Use Stoichiometry to Find Moles of Product

Use the stoichiometry from the balanced equation to find the moles of \(\text{KNO}_2\):For every 2 moles of \(\text{KNO}_3\), 2 moles of \(\text{KNO}_2\) are formed. Therefore, the moles of \(\text{KNO}_2\) from \(0.564\) moles of \(\text{KNO}_3\) is also \(0.564\) moles.

Calculate Theoretical Yield of KNO₂

Convert moles of \(\text{KNO}_2\) to grams to find the theoretical yield:\[\text{grams of KNO}_2 = 0.564\,\text{mol} \times 85.1\,\text{g/mol} = 48.0\,\text{g}\]

Conclusion

The balanced equation is \(2\text{KNO}_3 + \text{C} \rightarrow 2\text{KNO}_2 + \text{CO}_2\) and the theoretical yield of \(\text{KNO}_2\) is \(48.0\,\text{g}\).

Key concepts

Chemical Equation

A chemical equation is a symbolic representation of a chemical reaction. It shows the reactants and products, as well as their quantities. In the exercise, the initial unbalanced chemical equation was:

• Reactants: Potassium nitrate (\(\text{KNO}_3\)) and Carbon (\(\text{C}\))
• Products: Potassium nitrite (\(\text{KNO}_2\)) and Carbon dioxide (\(\text{CO}_2\))

Writing a chemical equation correctly is the first step in solving stoichiometry problems. Each molecule and its respective state (solid, liquid, gas, or aqueous) must be specified, although states are not always detailed in introductory problems. Understanding the chemical equation's structure aids in visualizing and balancing each component of the reaction.

Theoretical Yield

Theoretical yield represents the maximum amount of product that can be formed from a given amount of reactants, based on the stoichiometric relationships in a balanced chemical equation. It assumes that the reaction goes to completion and that no products are lost during the process. In the exercise, the theoretical yield of \(\text{KNO}_2\) was calculated using stoichiometric conversions between mass, molar mass, and moles.

To determine the theoretical yield, follow these steps:

• Convert the mass of reactants to moles using their molar masses.
• Use the stoichiometric relationships in the balanced equation to calculate the moles of the desired product.
• Finally, convert the moles of product back to grams using its molar mass.

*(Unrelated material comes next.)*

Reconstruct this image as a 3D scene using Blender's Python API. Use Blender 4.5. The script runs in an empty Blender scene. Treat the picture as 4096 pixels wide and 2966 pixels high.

By doing this, the maximum possible amount of \(\text{KNO}_2\) was found to be 48.0 grams when using 57.0 grams of \(\text{KNO}_3\).

Molar Mass

Molar mass is the mass of one mole of a substance, expressed in grams per mole. It is crucial in stoichiometric calculations as it allows you to convert between mass and moles. In the exercise, the molar masses needed were:

• For \(\text{KNO}_3\): Potassium (K) 39.1 g/mol, Nitrogen (N) 14.0 g/mol, Oxygen (O) 16.0 g/mol. Addition yields a molar mass of 101.1 g/mol.
• For \(\text{KNO}_2\): Potassium (K) 39.1 g/mol, Nitrogen (N) 14.0 g/mol, and Oxygen (O) 16.0 g/mol. Together, this gives a molar mass of 85.1 g/mol.

Calculating molar masses requires adding the atomic masses of each element in the molecule according to its chemical formula. These calculations are vital for converting between the mass of reactants or products and the amount of substance, commonly measured in moles.

Balancing Chemical Equations

Balancing chemical equations ensures that the same number of each type of atom appears on both sides of the equation. This step is crucial because it respects the law of conservation of mass, which states that matter cannot be created or destroyed in a chemical reaction.

In the exercise, the unbalanced equation was \(\text{KNO}_3 + \text{C} \rightarrow \text{KNO}_2 + \text{CO}_2\). By balancing it, every element had to have an equal count on each side:

• 2 Potassium atoms on both sides
• 2 Nitrogen atoms on both sides
• 6 Oxygen atoms on both sides
• 1 Carbon atom on both sides

The balanced equation, \(2\text{KNO}_3 + \text{C} \rightarrow 2\text{KNO}_2 + \text{CO}_2\), provides the correct stoichiometric coefficients. This balancing is necessary to correctly calculate the amount of products or reactants in any stoichiometric problem.